The final segment began in wild fashion.

Heading into Turn 2 on the first lap, Johnson’s chances went away when he spun after Denny Hamlin nudged him from behind.

Then, on Lap 94, Ryan Newman, Gordon and Kyle Busch came barreling into Turn 4, three wide. With Newman hugging the wall, Busch in the middle and Gordon on the inside – the cars squeezed together. That sent Gordon spinning through the grass on the front stretch’s tri-oval. Gordon slid back onto the track, tagged the wall and finally skidded to a stop before reaching the first turn.

“I heard ‘three wide’ at the last second,” Gordon said. “I was wide open already. I’m glad it wasn’t worse than that.”

Newman’s Chevrolet had early problems when a shock went bad. He was a lap down and came out of the pits just ahead of then-leader Johnson – a move that allowed him to avoid being two laps down.

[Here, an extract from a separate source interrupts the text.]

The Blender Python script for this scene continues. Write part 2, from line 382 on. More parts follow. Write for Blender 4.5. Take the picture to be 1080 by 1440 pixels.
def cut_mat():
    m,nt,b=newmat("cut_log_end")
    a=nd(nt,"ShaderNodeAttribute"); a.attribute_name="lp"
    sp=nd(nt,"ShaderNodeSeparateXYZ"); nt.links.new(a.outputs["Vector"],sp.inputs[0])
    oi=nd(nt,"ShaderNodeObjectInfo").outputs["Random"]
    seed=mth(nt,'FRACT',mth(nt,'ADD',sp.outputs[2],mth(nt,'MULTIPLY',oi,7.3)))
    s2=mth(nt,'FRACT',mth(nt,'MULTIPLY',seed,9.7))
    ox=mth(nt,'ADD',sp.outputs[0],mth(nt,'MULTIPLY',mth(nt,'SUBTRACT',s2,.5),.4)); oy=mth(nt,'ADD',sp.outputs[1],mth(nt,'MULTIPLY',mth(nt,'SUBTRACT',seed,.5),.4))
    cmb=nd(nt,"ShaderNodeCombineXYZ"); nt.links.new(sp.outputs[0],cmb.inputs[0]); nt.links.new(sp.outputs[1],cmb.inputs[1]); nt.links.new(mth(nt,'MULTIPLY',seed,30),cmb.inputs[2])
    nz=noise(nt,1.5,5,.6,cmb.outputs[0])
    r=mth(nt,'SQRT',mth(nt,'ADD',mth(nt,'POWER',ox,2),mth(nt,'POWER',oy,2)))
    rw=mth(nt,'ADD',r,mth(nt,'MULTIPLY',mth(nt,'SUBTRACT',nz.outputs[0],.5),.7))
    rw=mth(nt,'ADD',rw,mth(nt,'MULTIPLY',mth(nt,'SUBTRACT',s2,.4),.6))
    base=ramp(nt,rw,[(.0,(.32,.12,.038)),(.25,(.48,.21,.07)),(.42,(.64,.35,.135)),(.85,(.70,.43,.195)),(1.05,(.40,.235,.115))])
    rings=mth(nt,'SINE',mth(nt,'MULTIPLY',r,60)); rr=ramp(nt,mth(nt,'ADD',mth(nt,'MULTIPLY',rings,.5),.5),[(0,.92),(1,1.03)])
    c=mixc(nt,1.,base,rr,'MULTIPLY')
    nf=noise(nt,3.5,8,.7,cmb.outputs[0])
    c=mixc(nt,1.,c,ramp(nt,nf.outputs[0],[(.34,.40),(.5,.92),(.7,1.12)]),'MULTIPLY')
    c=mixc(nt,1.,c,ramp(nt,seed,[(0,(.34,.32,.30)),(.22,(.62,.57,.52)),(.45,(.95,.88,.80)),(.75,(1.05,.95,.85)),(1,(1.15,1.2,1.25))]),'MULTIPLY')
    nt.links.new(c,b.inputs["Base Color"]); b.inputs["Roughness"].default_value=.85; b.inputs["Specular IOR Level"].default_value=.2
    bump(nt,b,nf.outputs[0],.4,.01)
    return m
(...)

Johnson started on the pole and had the fastest car for much of the first segment. He built a significant lead over Kurt Busch, but saw it dwindle some when he came in for a mandatory four-tire pit stop after 25 laps. After the fresh tires gave Johnson’s Chevy another boost – he came out of the pits first ahead of Jeff Gordon and Busch – he again pulled away again.

Kyle Busch jumped to the lead at the start of the 20-lap second segment and stayed in front for the rest of that portion.

The first wreck-caused caution of the race came early in the third segment on the 71st lap, when Sam Hornish Jr. lost control in Turn 2 and hit Greg Biffle. Biffle slid into the wall and was finished for the night.

“(Hornish) just drove in there probably a little too hard,” said Biffle. “(He was) just driving a little over his head.”

Hornish wins

Sam Hornish Jr. continued his monthlong surge, winning the Sprint Showdown to earn a transfer spot into NASCAR’s All-Star race.

It’s the second consecutive year Hornish has raced his way into the $1 million main event. He finished second a year ago to AJ Allmendinger to earn one of the two transfer spots.

Jamie McMurray finished second to earn the other spot.